On your second point...as always you find the sticky nugget at the bottom of the sweety jar. True, FSTDs generally will "Crash" if the NR exceeds a nominal number. In the real world, where the helicopter has already let you down, would it matter if the NR is oversped during the Auto or indeed the EOL? Answers on a postcard please.
On your second aspect, NR is vital at the Flare point I think we all agree on this. Too much.....I am not sure of this matters. Too little, well we can all understand that.
What I recommend is that the NR is at least 100% at the flare point. However, in my last FSTD sabbatical, carrying too much NR into the Flare, caused the FSTD to crash as the flare effect took the NR beyond the FSTD Crash limit. Negative Training???? Maybe. Briefing this out helps but its a feature of the last FSTD I worked on.

I asked for the crash NR limit to be removed for EOLs but was told "there has to be a limit" We learned to training successfully and live with it.

I would be interested on your thoughts on this though.
Crab;

A question I have asked many times, but no-one has ever come up with an answer that I have found acceptable. If the maths can prove its' a bad thing I'd really like to see the sums.
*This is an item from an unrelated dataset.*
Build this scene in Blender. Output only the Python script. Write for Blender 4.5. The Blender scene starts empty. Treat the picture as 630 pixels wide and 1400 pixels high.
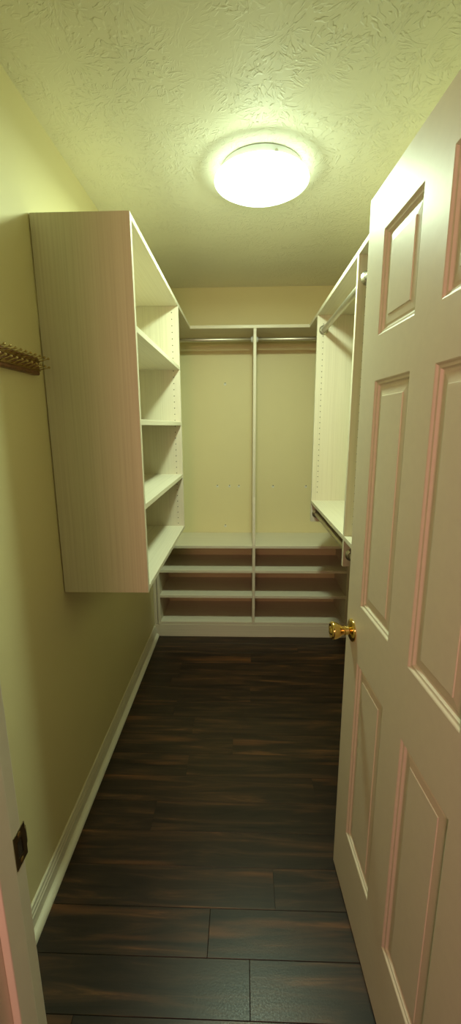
import bpy, bmesh, math, random
from mathutils import Vector, Matrix
random.seed(7)
S = bpy.context.scene
COL = S.collection

# ------------------------------------------------------------------ dimensions (metres)
XL, XR = -0.641, 0.777          # side walls
YF, YB = 0.495, 3.084           # closet face of the door wall, back wall
HC = 2.44
XF = -0.3355                    # front of left unit
XR0 = 0.4212                    # front of right unit
ZT = 2.126                      # top of the top shelf
T = 0.019                       # board thickness
YT = 2.775                      # front of the back top shelf
YL = 2.717                      # front of the low cubbies
XD = 0.077                      # centre of the back divider

# ------------------------------------------------------------------ materials
def nodes(name):
    m = bpy.data.materials.new(name); m.use_nodes = True
    nt = m.node_tree; b = nt.nodes['Principled BSDF']
    return m, nt, b
def N(nt, t, **kw):
    n = nt.nodes.new(t)
    for k, v in kw.items():
        if k.startswith('_'): setattr(n, k[1:], v)
        else: n.inputs[k.replace('__', ' ')].default_value = v
    return n
def L(nt, a, b): nt.links.new(a, b)
def ramp(nt, fac, stops, interp='LINEAR'):
    r = nt.nodes.new('ShaderNodeValToRGB'); r.color_ramp.interpolation = interp
    e = r.color_ramp.elements
    while len(e) < len(stops): e.new(0.5)
    for i, (p, c) in enumerate(stops):
        e[i].position = p; e[i].color = (*c, 1) if len(c) == 3 else c
    L(nt, fac, r.inputs[0]); return r
def bump(nt, b, h, dist, strength=1.0):
    bp = N(nt, 'ShaderNodeBump', Distance=dist, Strength=strength)
    L(nt, h, bp.inputs['Height']); L(nt, bp.outputs[0], b.inputs['Normal']); return bp

def m_plain(name, col, rough=0.5, metal=0.0, nscale=30, var=0.04, bd=0.0004):
    m, nt, b = nodes(name)
    tc = N(nt, 'ShaderNodeTexCoord'); no = N(nt, 'ShaderNodeTexNoise', Scale=nscale, Detail=4.0)
    L(nt, tc.outputs['Object'], no.inputs['Vector'])
    lo = tuple(c * (1 - var) for c in col); hi = tuple(min(1, c * (1 + var)) for c in col)
    r = ramp(nt, no.outputs[0], [(0.3, lo), (0.7, hi)])
    L(nt, r.outputs[0], b.inputs['Base Color'])
    b.inputs['Roughness'].default_value = rough; b.inputs['Specular IOR Level'].default_value = 0.35; b.inputs['Metallic'].default_value = metal
    if bd: bump(nt, b, no.outputs[0], bd, 0.4)
    return m

def m_melamine(name, axis):
    m, nt, b = nodes(name)
    tc = N(nt, 'ShaderNodeTexCoord'); mp = N(nt, 'ShaderNodeMapping')
    sc = {'x': (1.6, 150, 150), 'y': (150, 1.6, 150), 'z': (150, 150, 1.6)}[axis]
    mp.inputs['Scale'].default_value = sc
    L(nt, tc.outputs['Object'], mp.inputs['Vector'])
    n1 = N(nt, 'ShaderNodeTexNoise', Scale=1.0, Detail=5.0, Roughness=0.6)
    L(nt, mp.outputs[0], n1.inputs['Vector'])
    r = ramp(nt, n1.outputs[0], [(0.25, (0.61, 0.54, 0.41)), (0.48, (0.69, 0.62, 0.48)), (0.75, (0.74, 0.675, 0.53))])
    L(nt, r.outputs[0], b.inputs['Base Color'])
    b.inputs['Roughness'].default_value = 0.42
    bump(nt, b, n1.outputs[0], 0.0004, 0.35)
    return m

def m_wall(name, col):
    m, nt, b = nodes(name)
    tc = N(nt, 'ShaderNodeTexCoord')
    n1 = N(nt, 'ShaderNodeTexNoise', Scale=160.0, Detail=3.0); n2 = N(nt, 'ShaderNodeTexNoise', Scale=2.5, Detail=3.0)
    L(nt, tc.outputs['Object'], n1.inputs['Vector']); L(nt, tc.outputs['Object'], n2.inputs['Vector'])
    r = ramp(nt, n2.outputs[0], [(0.3, tuple(c * 0.97 for c in col)), (0.7, col)])
    L(nt, r.outputs[0], b.inputs['Base Color']); b.inputs['Roughness'].default_value = 0.55
    bump(nt, b, n1.outputs[0], 0.0006, 0.3)
    return m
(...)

I've long believed that an overspeed early in the manouvre has little relevance, lets face it when the aircraft is eventually down, it will already be carrying the damage that caused the auto in the first place, very few (real) autos leave the aircraft without the need for some serious buffing out and the ground recovery usually does some damage as well. Every FSTD I've ever been in crashes at an Nr overspeed figure built in by the engineers and I suspect that most pilots when first faced with the problem in the sim react the same way, lever down smartly, flare to best speed and on come the lights, red arcs and nasty warning bells and the screens go black. The sims all seem to like a drop on the lever, flare while containing Nr and then turn into wind.

The pilot in the Clutha situation was probably faced with the nightmare of rapidly dropping Nr, no speed to help get it back, night, startle, lots of ambient light and a dark patch and not enough altitude. I've attempted autos from the hover in the 135 (only in the sim) and it takes a very positive reaction when you know it's coming, let alone at night busy with plod taking a look around.